Michiko Kakutani - New York Times


A great novel can take implausible fact and turn it into entirely believable fiction. That's the genius of The Orphan Master's Son. Adam Johnson has taken the papier-mache creation that is North Korea and turned it into a real and riveting place that readers will find unforgettable…Johnson's book is an audacious act of imagination: an intimate narrative about one of the most closed nations on Earth…Yet the setting is precisely rendered…I haven't liked a new novel this much in years.
David Igantius - Washington Post


Adam Johnson's remarkable novel "The Orphan Master’s Son" is set in North Korea, an entire nation that has conformed to the fictions spun by a dictator and his inner circle…Mr. Johnson is a wonderfully flexible writer who can pivot in a matter of lines from absurdity to atrocity…We don't know what's really going on in that strange place, but a disquieting glimpse suggesting what it must be like can be found in this brilliant and timely novel.
Wall Street Journal


Startling…Johnson's carefully layered story feels authentic...[He] writes light-footed prose, barely allowing harrowing glimpses of atrocity to register before accelerating onward.
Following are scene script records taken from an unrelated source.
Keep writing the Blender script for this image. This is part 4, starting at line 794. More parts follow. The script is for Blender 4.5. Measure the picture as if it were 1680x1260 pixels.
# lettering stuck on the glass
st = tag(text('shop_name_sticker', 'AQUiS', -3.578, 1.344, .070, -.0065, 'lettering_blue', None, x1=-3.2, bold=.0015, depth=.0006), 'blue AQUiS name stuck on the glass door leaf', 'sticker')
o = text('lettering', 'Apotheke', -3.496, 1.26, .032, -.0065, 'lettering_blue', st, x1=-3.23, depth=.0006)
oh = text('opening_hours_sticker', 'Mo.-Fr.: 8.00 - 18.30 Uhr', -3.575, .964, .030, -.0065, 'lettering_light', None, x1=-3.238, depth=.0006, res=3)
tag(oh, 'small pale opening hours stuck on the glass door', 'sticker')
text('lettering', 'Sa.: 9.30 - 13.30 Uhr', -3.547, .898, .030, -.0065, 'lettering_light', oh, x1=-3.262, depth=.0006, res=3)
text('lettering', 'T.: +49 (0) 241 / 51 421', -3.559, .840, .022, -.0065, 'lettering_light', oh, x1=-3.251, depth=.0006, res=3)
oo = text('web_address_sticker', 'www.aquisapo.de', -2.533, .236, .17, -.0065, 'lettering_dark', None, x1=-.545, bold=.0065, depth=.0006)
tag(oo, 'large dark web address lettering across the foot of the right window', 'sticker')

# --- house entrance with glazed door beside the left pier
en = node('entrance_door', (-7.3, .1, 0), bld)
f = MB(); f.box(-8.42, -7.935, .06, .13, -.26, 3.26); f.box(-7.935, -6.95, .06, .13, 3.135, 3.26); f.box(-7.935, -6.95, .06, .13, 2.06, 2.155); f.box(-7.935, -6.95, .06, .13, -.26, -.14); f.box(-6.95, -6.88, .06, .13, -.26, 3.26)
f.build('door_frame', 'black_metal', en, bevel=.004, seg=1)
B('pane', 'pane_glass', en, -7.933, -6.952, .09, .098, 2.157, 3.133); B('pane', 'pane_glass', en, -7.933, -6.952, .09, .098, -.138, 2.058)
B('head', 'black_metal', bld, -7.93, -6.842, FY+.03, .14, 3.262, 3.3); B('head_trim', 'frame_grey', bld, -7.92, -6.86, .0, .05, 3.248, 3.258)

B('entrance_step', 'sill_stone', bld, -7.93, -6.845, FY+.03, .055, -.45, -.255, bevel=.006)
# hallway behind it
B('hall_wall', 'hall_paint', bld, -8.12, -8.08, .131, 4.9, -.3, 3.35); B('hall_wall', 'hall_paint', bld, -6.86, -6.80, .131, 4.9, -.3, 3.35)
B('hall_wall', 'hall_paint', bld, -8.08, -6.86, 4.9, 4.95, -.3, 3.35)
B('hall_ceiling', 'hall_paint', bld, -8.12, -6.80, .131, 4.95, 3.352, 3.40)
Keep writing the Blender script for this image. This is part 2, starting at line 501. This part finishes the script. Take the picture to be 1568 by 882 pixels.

He resists the temptation to turn his subject matter into comic fodder, but never ignores the absurdity, provoking laughter with jagged edges that tends to die in your throat.
Newsday


The death of Kim Jong Il couldn't have come at a better time for novelist Adam Johnson. "The Orphan Master’s Son" is a richly textured political thriller about the hidden world of North Korea with all of its misery, violence and defiant acts of love under impossible circumstances. Stunning and evocative imagery abounds on every page.
Pittsburgh Post-Gazette


(Starred review.) Johnson’s novel accomplishes the seemingly impossible: an American writer has masterfully rendered the mysterious world of North Korea with the soul and savvy of a native, from its orphanages and its fishing boats to the kitchens of its high-ranking commanders. While oppressive propaganda echoes throughout, the tone never slides into caricature; if anything, the story unfolds with astounding empathy for those living in constant fear of imprisonment—or worse—but who manage to maintain their humanity against all odds. The book traces the journey of Jun Do, who for years lives according to the violent dictates of the state, as a tunnel expert who can fight in the dark, a kidnapper, radio operator, tenuous hero, and foreign dignitary before eventually taking his fate into his own hands. In one of the book’s most poignant moments, a government interrogator, who tortures innocent citizens on a daily basis, remembers his own childhood and the way in which his father explained the inexplicable: ‘...we must act alone on the outside, while on the inside, we would be holding hands.’ In this moment and a thousand others like it, Johnson juxtaposes the vicious atrocities of the regime with the tenderness of beauty, love, and hope.
Publishers Weekly


(Starred review.) Readers who enjoy a fast-paced political thriller will welcome this wild ride through the amazingly conflicted world that exists within the heavily guarded confines of North Korea. Highly recommended.
Library Journal


(Starred review.) [A] fantastical, careening tale…Informed by extensive research and travel to perhaps the most secretive nation on earth, Johnson has created a remarkable novel that encourages the willing suspension of disbelief.…Johnson winningly employs different voices, with the propagandizing national radio station serving as a mad Greek chorus. Part adventure, part coming-of-age tale, and part romance, The Orphan Master's Son is a triumph on every level.
Booklist


The Orphan Master runs an orphanage...and Jun Do may have been the only non-orphan in the place, but that doesn't keep his father, a man of influence, from mistreating him as merrily as if he weren't one of his own flesh and blood. For this is the land of Kim Jong Il, the unhappy Potemkin Village land of North Korea, where even Josef Stalin would have looked around and thought the whole business excessive. Johnson's tale hits the ground running, and fast.... The reader will have to grant the author room to accommodate the show-offishness, which seems to say, with the rest of the book, that in a world run by a Munchkin overlord like Kim, nothing can be too surreal. Indeed, once Fearless Leader speaks, he's a model of weird clarity: "But let's speak of our shared status as nuclear nations another time. Now let's have some blues." Ambitious and very well written, despite the occasional overreach.